Month: June 2008

Five Years

The summer has begun, and I’m reading and writing and hoping to get a few things done. Graduation day felt like kind of the cusp, the transition from class time into this other less structured time, but one thing I failed to mention about graduation — one of the nicest things, or, well, the nicest, was being invited by a cadet to his commissioning ceremony, and then being (somewhat surprisedly) asked to say a few words at the ceremony.
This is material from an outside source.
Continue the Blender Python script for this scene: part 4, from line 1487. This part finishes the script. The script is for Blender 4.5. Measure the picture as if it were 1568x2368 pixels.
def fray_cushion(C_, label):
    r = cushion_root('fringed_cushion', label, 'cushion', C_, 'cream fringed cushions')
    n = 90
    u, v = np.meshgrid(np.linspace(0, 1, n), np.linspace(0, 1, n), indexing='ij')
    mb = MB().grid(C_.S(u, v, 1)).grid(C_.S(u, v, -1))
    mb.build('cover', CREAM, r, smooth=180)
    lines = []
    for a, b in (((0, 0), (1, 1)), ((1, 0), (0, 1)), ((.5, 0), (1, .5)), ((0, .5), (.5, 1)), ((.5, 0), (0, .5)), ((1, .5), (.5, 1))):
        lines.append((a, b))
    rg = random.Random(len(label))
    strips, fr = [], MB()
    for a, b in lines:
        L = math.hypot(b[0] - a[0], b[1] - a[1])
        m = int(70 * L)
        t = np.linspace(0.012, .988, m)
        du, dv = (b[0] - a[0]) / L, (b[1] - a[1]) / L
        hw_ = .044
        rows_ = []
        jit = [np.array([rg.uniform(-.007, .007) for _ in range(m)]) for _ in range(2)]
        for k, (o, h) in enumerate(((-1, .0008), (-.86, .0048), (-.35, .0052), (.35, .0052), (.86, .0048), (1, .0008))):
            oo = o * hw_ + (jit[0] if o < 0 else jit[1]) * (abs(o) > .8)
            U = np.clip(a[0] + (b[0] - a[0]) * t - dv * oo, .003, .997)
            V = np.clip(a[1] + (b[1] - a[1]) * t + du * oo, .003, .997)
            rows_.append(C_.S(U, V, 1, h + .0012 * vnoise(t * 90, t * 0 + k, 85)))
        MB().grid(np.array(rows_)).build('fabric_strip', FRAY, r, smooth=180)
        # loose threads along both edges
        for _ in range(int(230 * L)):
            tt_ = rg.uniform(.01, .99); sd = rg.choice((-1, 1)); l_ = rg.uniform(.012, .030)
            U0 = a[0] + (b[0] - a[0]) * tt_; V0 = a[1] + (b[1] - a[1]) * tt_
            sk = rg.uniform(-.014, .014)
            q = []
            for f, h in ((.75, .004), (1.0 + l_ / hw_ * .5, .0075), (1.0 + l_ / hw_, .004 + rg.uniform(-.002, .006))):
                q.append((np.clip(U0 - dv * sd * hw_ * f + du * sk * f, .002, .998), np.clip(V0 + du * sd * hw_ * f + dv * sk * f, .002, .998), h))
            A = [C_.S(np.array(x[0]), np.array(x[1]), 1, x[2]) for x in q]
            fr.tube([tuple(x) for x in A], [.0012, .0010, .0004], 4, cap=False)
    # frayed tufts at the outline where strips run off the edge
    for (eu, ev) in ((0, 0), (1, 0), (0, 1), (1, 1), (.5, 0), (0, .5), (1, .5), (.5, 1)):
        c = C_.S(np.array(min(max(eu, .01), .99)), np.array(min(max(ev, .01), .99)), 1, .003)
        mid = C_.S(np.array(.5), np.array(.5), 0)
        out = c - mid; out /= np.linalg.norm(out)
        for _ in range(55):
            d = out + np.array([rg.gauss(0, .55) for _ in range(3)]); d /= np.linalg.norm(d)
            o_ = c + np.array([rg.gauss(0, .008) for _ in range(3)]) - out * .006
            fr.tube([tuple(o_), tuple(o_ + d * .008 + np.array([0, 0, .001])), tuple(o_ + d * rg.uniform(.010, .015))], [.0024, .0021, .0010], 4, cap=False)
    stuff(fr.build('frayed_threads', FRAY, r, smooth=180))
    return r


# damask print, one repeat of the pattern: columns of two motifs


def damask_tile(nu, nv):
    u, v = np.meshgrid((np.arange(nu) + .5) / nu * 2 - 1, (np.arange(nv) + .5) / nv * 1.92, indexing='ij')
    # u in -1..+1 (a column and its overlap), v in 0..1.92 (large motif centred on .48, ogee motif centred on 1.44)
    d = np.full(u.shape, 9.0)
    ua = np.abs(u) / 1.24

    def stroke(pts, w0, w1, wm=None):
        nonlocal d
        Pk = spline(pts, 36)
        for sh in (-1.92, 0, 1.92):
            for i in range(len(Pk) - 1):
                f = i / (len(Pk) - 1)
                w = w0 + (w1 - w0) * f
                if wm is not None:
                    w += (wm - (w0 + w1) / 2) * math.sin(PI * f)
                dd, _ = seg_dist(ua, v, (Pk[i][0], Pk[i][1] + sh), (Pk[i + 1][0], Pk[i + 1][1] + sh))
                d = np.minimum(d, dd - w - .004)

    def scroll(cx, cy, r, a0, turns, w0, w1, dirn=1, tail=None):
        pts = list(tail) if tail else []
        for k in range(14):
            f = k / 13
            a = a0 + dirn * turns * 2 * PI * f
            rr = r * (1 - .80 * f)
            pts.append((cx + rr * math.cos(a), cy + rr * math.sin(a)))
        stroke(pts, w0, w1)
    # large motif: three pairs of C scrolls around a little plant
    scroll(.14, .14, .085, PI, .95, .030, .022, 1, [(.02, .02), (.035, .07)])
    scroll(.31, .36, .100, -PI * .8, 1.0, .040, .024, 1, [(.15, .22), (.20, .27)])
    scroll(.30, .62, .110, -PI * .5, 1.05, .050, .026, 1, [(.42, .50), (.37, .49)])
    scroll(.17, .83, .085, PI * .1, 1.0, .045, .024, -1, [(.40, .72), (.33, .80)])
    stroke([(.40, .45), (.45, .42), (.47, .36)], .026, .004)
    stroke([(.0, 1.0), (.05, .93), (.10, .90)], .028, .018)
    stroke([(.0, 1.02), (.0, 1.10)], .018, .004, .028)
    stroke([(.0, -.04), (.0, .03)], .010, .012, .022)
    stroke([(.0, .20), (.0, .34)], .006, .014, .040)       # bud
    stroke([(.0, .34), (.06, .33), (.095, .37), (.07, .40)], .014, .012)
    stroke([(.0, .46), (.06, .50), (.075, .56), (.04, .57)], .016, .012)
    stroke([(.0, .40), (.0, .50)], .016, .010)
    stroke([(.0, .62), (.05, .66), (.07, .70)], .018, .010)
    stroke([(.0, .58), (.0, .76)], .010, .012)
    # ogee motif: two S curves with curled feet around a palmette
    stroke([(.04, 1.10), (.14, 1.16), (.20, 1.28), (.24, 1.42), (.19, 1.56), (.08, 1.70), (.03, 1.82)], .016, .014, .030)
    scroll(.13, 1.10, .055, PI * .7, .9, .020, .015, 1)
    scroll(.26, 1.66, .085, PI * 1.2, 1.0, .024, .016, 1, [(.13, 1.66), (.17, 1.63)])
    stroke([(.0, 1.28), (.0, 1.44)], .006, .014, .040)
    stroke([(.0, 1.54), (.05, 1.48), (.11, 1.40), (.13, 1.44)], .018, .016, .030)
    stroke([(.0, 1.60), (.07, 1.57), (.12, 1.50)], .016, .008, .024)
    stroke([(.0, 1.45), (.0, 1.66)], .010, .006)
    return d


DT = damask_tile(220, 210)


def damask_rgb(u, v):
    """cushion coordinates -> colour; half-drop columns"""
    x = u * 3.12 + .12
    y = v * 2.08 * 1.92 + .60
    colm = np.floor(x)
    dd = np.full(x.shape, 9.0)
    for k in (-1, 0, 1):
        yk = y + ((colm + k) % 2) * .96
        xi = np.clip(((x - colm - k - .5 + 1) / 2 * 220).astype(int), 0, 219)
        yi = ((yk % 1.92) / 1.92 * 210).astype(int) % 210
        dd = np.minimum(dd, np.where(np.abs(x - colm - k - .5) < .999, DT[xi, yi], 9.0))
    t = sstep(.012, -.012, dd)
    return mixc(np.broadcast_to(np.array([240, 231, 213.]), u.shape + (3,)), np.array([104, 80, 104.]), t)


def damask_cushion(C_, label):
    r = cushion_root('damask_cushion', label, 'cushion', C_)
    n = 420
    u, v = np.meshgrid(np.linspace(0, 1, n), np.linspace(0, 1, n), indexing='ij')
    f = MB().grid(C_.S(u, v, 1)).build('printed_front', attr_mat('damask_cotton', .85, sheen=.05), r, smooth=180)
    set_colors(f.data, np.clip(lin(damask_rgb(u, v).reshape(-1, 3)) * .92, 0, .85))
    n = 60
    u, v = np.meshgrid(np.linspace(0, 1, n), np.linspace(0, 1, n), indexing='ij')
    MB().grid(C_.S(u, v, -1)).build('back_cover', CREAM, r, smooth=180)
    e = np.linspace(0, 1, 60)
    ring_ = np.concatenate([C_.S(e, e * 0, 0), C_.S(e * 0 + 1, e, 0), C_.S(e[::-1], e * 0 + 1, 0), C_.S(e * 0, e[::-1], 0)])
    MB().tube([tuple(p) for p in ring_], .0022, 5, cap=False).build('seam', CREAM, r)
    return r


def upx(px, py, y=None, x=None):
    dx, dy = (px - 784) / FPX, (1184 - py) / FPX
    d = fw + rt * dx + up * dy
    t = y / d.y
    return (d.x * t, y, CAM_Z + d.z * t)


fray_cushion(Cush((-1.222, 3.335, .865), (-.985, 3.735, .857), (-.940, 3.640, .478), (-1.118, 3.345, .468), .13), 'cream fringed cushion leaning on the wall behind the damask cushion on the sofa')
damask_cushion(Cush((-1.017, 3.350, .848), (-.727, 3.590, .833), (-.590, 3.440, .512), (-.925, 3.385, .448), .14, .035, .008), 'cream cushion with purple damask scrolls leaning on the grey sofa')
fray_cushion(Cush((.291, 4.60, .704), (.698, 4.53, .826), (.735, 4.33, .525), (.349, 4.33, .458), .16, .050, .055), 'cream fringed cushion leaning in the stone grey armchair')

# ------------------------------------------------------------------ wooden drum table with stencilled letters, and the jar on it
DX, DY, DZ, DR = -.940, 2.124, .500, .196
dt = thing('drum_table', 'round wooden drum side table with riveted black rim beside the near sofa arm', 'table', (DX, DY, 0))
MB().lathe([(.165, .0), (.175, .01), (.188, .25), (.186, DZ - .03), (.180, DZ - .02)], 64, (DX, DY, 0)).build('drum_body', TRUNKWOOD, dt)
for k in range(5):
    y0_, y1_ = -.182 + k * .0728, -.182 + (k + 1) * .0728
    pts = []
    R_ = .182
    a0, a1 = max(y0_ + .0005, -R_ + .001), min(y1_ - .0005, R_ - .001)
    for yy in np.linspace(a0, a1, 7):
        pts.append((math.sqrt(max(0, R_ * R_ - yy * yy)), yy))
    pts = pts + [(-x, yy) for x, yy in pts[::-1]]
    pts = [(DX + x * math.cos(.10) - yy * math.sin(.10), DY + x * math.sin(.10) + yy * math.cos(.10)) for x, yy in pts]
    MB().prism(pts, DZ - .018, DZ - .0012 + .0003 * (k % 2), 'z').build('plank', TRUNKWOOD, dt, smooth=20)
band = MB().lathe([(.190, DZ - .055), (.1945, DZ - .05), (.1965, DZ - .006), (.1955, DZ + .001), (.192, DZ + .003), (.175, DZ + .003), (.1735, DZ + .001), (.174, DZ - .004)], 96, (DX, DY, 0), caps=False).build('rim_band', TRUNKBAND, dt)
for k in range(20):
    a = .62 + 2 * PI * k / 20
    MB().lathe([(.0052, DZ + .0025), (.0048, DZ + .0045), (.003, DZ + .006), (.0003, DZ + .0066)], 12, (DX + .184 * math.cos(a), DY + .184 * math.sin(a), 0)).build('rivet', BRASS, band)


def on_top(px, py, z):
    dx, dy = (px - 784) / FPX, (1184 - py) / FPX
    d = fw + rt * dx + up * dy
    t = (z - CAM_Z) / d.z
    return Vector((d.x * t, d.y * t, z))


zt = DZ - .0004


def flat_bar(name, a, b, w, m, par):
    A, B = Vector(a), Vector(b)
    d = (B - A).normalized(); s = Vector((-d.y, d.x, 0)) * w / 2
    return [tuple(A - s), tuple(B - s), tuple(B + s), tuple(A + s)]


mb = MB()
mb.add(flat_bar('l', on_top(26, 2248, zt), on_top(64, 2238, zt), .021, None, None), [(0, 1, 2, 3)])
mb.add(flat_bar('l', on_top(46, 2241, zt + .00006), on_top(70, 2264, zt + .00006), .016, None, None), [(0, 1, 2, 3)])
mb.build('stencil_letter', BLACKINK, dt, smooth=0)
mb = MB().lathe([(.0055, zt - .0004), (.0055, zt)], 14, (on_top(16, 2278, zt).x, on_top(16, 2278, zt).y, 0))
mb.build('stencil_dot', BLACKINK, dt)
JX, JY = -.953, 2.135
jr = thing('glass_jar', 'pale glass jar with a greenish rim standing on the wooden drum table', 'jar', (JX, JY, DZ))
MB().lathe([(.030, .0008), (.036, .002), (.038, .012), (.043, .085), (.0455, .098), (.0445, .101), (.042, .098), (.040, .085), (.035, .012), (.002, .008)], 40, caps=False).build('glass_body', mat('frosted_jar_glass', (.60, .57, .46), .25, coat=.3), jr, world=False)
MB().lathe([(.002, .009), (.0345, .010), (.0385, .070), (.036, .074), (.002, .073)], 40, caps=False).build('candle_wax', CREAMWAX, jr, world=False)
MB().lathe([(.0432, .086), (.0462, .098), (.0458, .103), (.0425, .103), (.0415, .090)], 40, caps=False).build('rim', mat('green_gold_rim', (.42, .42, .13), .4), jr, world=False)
I don’t know what the word is for the combination between being flummoxed and honored, but that was me, and I hope I did OK. I couldn’t have had anything other than the best things to say about the former cadet and now lieutenant, who’s going to do well and go far, and who I would’ve been grateful to have had as a platoon leader in my days as an NCO: good luck and godspeed, 2LT M.; it was a pleasure and a privilege to work with you, and I hope — know — you’ll stay in touch.

So, after the cusp: with considerable pruning, the grape vine is flourishing beautifully on the pergola — the advice I found about trimming it back by more than half each year was right on the mark — but the birds are already in and picking the tiny berries away. The creepy carnival is back in town this weekend, but they’ve repainted the funhouse with a penguins theme, though the penguins’ lopsided eyes and beak├ęd lipless grins bring to mind nothing more than a Steve Buscemi psychopath. Tink is favoring her luxating patella again, and I wonder if the pain in that bad knee is connected to the incoming thunderstorms that mark June’s transition to ninety-degree weather, but she’s also my queen of feline neurosis; the girl who runs and hides when she hears childrens’ voices outside.

And this blog is five years old. Much more about the cats and the house and such than it was when I started; much less about scholarship and investigating ideas. Much more about the quotidian and the certain; much less about the abstract and the questions.

That feels like a bit of a loss.

Graduation Day

Saturday was Graduation Day for us, when the graduating class took their oaths and were commissioned as second lieutenants. It was a good day and a good speech by the Secretary of the Army, Pete Geren, and a good ceremony, where I was happy to see a number of the cadets I’d worked with receive awards and recognition. And the military attention to the particulars of ceremony, if you’ve never seen such stuff, drew some emotion. Even though I knew what was coming, it was hard to resist feeling the grin and the slight tightness around my chest when the final words of the ceremony came, directed at the class of 2008, in the form of a preparatory command and a command of execution, with the emphasis on the second syllable of the command of execution:

“Class — dismissed!”

the cadet graduation hat toss

The Secretary of the Army’s speech was impressive. Low-key, certainly, and wide-ranging, as one tends to expect for graduation speeches, but he set as one of his introductory motifs Thomas Jefferson’s 1786 Bill for Religious Freedom, which states, in part, that

No man shall be compelled to frequent or support any religious worship, place, or ministry whatsoever, nor shall be enforced, restrained, molested, or burdened in his body or goods, nor shall otherwise suffer, on account of his religious opinions or belief.

Secretary Geren spoke out strongly against those who he called “zealots” who would oppress, restrain, molest, or burden those who do not share their religious beliefs, and while the implicit reference to the Taliban was clear, the fact that he did not qualify his critique suggests to me that it was likely aimed at zealots not only of one particular faith. And I find that commendable.